> _TASK STATEMENT_
Quote every line from the top of the listing down to and including the line that contains "return tuple(((v +".
━━ DATA
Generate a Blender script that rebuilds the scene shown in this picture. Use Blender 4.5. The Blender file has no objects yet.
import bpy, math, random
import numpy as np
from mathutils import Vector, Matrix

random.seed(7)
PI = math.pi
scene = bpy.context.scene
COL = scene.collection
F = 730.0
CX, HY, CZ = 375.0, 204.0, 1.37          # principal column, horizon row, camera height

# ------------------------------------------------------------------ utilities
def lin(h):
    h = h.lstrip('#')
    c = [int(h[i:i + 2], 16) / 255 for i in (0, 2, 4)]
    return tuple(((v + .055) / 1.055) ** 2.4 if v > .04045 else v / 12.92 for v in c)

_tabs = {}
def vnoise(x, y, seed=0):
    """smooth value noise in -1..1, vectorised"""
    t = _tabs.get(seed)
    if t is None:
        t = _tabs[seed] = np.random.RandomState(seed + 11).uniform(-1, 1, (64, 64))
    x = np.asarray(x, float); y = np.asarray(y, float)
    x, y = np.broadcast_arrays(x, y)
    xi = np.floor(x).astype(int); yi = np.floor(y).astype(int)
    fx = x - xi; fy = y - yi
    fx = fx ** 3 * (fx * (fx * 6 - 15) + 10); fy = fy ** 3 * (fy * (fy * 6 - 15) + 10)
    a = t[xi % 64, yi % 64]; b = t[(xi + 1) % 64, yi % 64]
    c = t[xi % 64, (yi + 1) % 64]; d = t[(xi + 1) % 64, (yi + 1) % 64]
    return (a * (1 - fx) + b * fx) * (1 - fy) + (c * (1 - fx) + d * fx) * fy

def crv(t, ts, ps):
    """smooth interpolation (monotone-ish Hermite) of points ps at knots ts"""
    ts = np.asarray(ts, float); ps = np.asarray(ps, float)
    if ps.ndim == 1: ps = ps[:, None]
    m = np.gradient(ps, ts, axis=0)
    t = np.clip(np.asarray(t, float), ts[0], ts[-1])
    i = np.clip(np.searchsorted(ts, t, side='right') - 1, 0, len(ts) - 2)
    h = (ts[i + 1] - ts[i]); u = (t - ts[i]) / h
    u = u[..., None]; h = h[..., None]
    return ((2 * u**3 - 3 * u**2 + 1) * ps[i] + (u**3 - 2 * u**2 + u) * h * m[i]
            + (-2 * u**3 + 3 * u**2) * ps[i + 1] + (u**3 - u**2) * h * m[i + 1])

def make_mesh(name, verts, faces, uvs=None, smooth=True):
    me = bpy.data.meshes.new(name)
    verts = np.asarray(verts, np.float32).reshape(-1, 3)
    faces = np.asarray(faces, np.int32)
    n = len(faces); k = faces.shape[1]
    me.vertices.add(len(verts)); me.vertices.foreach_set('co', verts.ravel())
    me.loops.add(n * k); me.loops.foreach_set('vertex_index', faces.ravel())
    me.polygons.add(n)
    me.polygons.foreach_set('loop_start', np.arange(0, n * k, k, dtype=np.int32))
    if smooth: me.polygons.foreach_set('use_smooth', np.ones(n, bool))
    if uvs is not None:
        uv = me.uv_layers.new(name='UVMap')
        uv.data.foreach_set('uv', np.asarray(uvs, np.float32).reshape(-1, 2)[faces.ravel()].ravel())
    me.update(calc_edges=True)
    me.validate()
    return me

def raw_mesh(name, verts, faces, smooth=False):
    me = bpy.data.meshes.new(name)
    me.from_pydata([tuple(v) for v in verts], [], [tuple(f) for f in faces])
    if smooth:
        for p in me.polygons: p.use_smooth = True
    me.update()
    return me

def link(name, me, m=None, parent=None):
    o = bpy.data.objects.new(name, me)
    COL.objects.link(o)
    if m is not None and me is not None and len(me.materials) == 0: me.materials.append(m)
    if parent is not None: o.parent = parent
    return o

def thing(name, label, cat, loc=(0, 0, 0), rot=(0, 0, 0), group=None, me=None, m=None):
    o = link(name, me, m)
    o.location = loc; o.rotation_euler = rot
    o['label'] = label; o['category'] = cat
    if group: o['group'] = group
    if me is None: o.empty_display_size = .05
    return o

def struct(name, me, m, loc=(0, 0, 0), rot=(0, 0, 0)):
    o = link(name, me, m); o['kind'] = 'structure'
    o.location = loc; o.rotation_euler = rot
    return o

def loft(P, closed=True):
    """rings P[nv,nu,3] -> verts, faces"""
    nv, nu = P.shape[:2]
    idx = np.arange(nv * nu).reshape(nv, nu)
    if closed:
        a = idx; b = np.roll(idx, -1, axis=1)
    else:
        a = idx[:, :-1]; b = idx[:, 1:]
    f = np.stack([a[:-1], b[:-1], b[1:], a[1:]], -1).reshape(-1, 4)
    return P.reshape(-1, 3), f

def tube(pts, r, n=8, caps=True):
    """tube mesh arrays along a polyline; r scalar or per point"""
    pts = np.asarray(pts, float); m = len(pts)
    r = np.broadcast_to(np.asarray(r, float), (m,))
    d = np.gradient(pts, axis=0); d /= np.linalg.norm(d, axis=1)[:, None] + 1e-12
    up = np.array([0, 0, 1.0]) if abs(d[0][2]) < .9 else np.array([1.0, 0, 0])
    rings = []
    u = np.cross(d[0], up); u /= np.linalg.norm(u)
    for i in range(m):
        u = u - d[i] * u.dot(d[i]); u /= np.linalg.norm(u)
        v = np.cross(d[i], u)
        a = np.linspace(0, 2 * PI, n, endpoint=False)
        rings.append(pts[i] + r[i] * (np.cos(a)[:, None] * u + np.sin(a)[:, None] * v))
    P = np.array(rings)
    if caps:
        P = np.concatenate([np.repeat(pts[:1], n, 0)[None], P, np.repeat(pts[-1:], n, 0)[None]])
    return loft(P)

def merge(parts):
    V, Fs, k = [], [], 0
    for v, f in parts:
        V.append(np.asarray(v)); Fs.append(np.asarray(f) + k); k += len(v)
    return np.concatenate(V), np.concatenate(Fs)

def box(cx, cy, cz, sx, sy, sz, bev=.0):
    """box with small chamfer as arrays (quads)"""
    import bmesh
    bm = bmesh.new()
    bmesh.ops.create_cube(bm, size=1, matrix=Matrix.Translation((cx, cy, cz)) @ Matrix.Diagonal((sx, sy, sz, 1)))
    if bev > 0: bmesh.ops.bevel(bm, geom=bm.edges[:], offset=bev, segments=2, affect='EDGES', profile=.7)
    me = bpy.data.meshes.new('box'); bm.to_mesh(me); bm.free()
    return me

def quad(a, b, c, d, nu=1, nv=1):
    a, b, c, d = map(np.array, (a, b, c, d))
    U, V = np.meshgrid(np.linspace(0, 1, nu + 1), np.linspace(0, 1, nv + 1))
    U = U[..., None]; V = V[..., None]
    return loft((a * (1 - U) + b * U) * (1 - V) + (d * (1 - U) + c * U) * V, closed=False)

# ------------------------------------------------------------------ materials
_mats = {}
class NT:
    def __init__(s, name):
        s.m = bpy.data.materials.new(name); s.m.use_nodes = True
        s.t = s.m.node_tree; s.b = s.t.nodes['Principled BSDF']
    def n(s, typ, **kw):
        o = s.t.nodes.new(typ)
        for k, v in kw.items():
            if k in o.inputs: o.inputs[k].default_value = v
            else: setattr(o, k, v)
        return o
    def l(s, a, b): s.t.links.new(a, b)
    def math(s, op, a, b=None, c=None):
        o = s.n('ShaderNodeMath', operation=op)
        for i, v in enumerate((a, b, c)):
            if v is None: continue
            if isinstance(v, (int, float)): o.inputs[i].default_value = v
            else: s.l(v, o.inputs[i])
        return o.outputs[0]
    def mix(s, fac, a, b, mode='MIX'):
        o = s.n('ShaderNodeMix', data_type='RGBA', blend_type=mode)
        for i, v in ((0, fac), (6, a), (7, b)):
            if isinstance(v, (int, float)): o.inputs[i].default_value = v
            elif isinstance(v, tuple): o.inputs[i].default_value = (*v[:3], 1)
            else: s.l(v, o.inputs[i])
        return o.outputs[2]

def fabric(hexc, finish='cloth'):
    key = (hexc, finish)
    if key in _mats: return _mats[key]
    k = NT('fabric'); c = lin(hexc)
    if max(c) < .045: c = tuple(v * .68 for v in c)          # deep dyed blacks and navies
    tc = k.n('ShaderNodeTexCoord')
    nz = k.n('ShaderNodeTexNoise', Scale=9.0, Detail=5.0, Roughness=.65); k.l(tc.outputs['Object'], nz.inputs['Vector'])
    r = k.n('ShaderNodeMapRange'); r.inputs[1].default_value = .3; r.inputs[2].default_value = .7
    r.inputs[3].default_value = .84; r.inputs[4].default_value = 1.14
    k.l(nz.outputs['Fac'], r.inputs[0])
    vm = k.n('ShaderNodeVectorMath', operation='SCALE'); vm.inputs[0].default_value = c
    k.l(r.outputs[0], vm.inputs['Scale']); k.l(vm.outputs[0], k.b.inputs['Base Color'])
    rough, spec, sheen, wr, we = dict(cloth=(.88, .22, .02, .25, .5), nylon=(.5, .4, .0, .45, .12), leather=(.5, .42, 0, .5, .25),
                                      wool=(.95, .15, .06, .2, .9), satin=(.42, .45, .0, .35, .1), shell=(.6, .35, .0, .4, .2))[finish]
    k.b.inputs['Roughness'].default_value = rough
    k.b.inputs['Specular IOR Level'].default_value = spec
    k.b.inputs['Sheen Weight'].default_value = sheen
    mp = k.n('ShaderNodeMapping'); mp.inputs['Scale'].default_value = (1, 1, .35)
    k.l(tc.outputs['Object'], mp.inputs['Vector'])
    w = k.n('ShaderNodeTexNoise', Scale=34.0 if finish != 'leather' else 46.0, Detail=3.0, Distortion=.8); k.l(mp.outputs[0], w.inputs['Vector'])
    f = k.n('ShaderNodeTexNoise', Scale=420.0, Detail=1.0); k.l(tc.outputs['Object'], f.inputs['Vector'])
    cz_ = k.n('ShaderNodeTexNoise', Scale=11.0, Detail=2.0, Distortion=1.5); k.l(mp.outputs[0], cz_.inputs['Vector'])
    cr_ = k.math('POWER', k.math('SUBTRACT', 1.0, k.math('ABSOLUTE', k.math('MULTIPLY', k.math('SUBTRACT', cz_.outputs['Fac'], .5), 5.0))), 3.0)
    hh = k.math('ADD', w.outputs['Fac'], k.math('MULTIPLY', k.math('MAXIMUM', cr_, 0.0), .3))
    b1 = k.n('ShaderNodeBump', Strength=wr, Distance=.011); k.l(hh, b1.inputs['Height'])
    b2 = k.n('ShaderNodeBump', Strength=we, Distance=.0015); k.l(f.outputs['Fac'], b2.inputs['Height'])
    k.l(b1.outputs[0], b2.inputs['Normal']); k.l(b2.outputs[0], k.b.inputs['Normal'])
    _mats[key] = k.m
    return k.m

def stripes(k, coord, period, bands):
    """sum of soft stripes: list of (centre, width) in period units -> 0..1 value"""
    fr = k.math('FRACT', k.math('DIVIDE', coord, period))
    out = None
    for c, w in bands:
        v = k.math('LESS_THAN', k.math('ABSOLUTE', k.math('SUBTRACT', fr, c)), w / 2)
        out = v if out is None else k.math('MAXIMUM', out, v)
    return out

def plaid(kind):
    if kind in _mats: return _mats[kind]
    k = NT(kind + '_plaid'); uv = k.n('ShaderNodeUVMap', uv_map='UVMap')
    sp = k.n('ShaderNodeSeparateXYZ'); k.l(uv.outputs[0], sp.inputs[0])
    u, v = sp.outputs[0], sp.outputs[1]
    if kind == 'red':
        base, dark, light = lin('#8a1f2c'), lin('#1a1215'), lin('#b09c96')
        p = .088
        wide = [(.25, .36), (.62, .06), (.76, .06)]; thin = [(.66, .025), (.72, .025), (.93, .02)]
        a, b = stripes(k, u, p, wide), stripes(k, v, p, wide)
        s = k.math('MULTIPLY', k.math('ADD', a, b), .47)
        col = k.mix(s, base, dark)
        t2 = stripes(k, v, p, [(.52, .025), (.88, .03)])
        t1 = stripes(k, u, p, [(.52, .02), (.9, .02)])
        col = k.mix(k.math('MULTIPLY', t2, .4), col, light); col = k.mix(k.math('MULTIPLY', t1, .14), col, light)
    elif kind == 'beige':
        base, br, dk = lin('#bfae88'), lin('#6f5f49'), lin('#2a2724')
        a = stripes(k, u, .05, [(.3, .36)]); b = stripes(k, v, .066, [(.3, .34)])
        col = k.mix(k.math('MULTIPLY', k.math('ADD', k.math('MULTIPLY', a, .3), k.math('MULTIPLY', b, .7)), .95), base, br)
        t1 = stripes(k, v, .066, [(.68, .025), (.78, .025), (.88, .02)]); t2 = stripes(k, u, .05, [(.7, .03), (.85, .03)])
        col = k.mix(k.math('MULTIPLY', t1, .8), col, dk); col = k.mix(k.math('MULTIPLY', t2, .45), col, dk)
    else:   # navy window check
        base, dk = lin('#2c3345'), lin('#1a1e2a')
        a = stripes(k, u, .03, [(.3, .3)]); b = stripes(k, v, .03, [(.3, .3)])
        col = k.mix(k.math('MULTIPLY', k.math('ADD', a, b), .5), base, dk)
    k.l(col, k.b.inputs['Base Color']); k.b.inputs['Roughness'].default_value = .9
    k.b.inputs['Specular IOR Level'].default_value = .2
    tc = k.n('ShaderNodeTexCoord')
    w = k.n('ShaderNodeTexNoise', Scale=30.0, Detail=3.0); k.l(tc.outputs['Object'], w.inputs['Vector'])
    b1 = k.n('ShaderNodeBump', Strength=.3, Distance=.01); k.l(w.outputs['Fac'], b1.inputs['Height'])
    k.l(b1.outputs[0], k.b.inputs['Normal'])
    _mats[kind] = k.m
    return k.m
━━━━
> _WRITTEN SOLUTION_
Generate a Blender script that rebuilds the scene shown in this picture. Use Blender 4.5. The Blender file has no objects yet.
import bpy, math, random
import numpy as np
from mathutils import Vector, Matrix

random.seed(7)
PI = math.pi
scene = bpy.context.scene
COL = scene.collection
F = 730.0
CX, HY, CZ = 375.0, 204.0, 1.37          # principal column, horizon row, camera height

# ------------------------------------------------------------------ utilities
def lin(h):
    h = h.lstrip('#')
    c = [int(h[i:i + 2], 16) / 255 for i in (0, 2, 4)]
    return tuple(((v + .055) / 1.055) ** 2.4 if v > .04045 else v / 12.92 for v in c)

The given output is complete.